◆ Goal of the exercise
Up to and including the line containing "COL = S.collection", please reproduce the lines of the listing below, starting from the top.

◆ Dataset content
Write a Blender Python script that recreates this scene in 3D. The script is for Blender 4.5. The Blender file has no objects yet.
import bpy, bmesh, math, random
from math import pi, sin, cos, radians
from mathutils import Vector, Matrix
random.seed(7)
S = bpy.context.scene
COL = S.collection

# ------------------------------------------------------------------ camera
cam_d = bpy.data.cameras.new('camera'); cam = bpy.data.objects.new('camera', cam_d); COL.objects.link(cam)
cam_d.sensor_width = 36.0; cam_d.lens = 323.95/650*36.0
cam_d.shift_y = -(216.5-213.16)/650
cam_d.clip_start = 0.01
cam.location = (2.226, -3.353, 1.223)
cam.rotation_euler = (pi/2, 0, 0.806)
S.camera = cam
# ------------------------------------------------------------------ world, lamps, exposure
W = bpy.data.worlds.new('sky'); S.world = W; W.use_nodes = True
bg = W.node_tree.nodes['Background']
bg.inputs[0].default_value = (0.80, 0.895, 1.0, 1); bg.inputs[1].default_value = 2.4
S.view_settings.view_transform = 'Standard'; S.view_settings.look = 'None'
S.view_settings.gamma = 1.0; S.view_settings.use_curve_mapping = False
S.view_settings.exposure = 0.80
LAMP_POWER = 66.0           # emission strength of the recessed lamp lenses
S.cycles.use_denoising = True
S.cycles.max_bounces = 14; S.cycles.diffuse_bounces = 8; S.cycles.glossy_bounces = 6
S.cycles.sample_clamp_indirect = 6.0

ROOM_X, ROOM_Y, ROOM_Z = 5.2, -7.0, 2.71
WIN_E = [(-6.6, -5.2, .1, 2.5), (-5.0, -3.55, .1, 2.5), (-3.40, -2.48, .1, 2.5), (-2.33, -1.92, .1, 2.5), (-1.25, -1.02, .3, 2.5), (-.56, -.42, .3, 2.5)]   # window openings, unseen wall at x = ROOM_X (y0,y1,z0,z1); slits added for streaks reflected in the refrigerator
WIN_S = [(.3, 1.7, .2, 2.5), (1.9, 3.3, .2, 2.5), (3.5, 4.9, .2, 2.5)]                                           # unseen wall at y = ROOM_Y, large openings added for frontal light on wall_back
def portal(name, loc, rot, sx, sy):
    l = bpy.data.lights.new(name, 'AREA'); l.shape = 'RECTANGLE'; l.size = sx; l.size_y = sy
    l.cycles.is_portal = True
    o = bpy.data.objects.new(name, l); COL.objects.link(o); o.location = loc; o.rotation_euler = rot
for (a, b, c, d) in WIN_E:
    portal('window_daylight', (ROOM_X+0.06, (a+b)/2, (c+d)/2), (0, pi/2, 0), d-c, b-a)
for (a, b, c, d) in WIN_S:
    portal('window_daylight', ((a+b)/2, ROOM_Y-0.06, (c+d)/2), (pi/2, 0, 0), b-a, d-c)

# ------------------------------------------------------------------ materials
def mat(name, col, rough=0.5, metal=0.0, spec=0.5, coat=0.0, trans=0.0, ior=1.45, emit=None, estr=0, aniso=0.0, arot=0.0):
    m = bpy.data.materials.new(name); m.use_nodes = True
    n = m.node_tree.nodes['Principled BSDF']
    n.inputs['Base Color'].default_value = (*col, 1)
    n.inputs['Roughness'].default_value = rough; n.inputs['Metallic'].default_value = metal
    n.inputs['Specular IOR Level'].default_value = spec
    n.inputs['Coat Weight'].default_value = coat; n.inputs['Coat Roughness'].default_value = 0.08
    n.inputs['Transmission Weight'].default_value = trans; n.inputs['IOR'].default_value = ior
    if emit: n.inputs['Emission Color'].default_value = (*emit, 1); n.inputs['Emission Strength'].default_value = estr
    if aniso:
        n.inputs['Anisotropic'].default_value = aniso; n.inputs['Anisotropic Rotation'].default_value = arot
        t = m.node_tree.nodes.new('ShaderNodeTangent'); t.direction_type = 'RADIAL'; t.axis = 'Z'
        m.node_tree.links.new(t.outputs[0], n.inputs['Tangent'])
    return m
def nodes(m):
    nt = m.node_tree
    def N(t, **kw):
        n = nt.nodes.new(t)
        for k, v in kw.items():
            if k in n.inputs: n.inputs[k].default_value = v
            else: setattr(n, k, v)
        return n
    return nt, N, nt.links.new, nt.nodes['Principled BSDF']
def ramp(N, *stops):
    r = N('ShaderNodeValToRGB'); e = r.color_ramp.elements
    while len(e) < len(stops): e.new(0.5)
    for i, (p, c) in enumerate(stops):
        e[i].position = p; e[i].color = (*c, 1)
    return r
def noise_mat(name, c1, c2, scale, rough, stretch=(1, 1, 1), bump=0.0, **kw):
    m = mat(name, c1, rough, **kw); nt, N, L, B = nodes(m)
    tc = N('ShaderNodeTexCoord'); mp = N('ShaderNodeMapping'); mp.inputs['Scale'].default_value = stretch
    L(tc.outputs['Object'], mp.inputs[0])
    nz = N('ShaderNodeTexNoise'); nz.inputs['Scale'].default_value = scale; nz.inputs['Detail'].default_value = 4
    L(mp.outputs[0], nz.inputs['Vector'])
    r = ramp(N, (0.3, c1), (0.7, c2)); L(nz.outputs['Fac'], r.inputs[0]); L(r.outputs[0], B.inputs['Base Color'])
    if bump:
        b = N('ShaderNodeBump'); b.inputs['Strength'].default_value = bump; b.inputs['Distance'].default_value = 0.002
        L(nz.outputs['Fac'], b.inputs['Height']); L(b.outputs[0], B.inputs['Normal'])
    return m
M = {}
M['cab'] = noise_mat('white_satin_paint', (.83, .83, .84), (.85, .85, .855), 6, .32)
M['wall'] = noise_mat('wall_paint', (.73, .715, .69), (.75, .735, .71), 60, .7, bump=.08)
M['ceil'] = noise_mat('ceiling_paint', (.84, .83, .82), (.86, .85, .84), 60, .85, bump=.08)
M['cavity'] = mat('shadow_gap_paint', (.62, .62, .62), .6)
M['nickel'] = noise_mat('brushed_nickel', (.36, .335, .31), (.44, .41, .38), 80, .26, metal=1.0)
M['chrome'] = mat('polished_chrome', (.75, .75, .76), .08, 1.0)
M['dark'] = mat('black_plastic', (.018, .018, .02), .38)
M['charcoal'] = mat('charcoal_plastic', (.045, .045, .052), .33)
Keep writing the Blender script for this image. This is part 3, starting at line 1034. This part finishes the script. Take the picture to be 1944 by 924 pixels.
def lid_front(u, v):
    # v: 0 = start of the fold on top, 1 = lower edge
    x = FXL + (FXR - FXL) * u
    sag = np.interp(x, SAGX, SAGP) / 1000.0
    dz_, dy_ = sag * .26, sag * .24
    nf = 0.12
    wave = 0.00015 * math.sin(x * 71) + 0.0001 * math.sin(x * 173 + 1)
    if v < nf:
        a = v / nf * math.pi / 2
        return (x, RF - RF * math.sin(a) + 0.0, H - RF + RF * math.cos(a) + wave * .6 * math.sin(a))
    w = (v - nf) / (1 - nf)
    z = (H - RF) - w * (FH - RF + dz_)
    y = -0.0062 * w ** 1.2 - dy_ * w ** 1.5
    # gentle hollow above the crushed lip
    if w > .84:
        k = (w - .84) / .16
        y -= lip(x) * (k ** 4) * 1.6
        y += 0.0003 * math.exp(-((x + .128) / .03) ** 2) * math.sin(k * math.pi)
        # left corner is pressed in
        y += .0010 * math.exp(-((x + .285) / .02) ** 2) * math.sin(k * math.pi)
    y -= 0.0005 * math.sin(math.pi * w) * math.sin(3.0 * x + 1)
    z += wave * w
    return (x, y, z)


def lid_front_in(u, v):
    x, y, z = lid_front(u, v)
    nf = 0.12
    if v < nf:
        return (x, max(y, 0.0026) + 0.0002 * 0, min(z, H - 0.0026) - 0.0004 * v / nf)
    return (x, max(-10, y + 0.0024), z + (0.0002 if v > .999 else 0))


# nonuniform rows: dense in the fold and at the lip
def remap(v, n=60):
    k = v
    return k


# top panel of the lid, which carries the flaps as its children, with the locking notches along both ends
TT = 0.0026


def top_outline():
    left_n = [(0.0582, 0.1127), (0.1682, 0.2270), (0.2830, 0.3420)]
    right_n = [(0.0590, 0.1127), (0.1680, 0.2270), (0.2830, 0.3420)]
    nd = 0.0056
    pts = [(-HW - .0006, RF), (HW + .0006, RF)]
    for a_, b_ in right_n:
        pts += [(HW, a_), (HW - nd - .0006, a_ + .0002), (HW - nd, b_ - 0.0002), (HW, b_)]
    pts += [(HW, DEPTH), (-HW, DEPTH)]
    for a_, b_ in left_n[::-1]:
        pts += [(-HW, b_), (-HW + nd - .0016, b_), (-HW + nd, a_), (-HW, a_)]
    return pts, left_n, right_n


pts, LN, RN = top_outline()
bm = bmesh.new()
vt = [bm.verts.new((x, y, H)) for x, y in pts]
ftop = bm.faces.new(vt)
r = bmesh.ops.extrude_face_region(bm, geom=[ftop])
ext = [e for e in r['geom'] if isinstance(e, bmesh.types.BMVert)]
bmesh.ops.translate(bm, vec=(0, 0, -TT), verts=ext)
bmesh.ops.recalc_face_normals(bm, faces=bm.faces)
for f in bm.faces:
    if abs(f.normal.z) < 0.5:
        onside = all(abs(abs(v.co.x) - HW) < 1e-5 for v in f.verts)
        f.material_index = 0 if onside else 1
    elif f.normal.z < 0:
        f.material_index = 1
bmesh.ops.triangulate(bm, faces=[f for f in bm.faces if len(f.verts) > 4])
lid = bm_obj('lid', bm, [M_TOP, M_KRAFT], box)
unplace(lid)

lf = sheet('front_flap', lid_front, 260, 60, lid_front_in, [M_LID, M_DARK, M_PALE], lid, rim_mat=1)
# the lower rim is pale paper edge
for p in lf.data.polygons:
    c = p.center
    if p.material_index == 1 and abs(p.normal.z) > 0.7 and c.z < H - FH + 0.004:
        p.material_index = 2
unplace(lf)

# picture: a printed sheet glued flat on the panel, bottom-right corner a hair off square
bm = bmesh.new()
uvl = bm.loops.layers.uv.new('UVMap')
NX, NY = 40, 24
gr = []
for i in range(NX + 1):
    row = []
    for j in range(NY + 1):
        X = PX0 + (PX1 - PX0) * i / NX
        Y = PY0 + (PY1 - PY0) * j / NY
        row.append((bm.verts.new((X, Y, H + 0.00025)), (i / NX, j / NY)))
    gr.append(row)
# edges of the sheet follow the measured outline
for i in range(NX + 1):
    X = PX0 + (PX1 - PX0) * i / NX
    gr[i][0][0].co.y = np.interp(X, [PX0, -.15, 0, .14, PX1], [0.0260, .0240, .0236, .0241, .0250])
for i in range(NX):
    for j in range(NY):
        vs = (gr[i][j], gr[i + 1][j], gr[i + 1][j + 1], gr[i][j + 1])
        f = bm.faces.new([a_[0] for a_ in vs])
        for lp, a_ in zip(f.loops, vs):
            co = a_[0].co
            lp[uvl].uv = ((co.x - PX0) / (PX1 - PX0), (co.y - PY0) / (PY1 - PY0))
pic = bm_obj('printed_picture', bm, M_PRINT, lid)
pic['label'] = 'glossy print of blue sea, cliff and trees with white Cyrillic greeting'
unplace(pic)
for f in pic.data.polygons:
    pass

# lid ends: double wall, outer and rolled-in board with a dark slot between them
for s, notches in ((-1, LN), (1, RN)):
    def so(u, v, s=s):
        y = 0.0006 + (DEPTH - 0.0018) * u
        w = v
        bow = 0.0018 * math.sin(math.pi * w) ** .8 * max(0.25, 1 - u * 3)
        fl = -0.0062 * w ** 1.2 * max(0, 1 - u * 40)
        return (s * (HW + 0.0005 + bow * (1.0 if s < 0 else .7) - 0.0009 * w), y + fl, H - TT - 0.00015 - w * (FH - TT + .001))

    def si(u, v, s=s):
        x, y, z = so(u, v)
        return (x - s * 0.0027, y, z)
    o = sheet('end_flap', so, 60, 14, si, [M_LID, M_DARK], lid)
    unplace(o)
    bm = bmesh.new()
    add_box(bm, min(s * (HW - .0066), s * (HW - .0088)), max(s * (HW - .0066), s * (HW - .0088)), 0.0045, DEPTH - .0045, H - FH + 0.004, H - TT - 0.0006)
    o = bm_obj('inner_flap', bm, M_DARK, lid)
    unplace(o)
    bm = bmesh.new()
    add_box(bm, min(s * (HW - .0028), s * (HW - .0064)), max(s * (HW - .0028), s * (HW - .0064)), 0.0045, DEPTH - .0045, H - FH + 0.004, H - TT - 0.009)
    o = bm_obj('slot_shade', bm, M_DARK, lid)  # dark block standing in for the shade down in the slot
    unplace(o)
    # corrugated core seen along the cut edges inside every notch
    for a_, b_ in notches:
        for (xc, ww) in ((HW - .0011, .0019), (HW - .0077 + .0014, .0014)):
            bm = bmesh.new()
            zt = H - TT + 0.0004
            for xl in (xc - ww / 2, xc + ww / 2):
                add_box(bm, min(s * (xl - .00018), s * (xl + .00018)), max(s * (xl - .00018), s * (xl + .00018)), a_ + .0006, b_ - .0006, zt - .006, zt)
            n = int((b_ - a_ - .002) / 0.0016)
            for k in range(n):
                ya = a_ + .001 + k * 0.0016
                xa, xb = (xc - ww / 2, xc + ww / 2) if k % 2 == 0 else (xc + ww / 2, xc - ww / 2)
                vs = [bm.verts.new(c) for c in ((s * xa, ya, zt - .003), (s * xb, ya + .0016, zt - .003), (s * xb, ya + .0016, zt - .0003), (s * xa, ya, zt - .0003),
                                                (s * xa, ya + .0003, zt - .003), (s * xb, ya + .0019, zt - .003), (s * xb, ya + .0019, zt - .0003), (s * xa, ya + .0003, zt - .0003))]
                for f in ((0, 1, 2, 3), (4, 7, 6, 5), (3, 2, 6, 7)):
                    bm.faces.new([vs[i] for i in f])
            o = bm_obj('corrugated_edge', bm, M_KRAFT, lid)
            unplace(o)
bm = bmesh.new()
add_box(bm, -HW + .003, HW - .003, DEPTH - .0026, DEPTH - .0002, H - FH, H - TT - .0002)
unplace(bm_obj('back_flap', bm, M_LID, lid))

◆ Final result
Write a Blender Python script that recreates this scene in 3D. The script is for Blender 4.5. The Blender file has no objects yet.
import bpy, bmesh, math, random
from math import pi, sin, cos, radians
from mathutils import Vector, Matrix
random.seed(7)
S = bpy.context.scene
COL = S.collection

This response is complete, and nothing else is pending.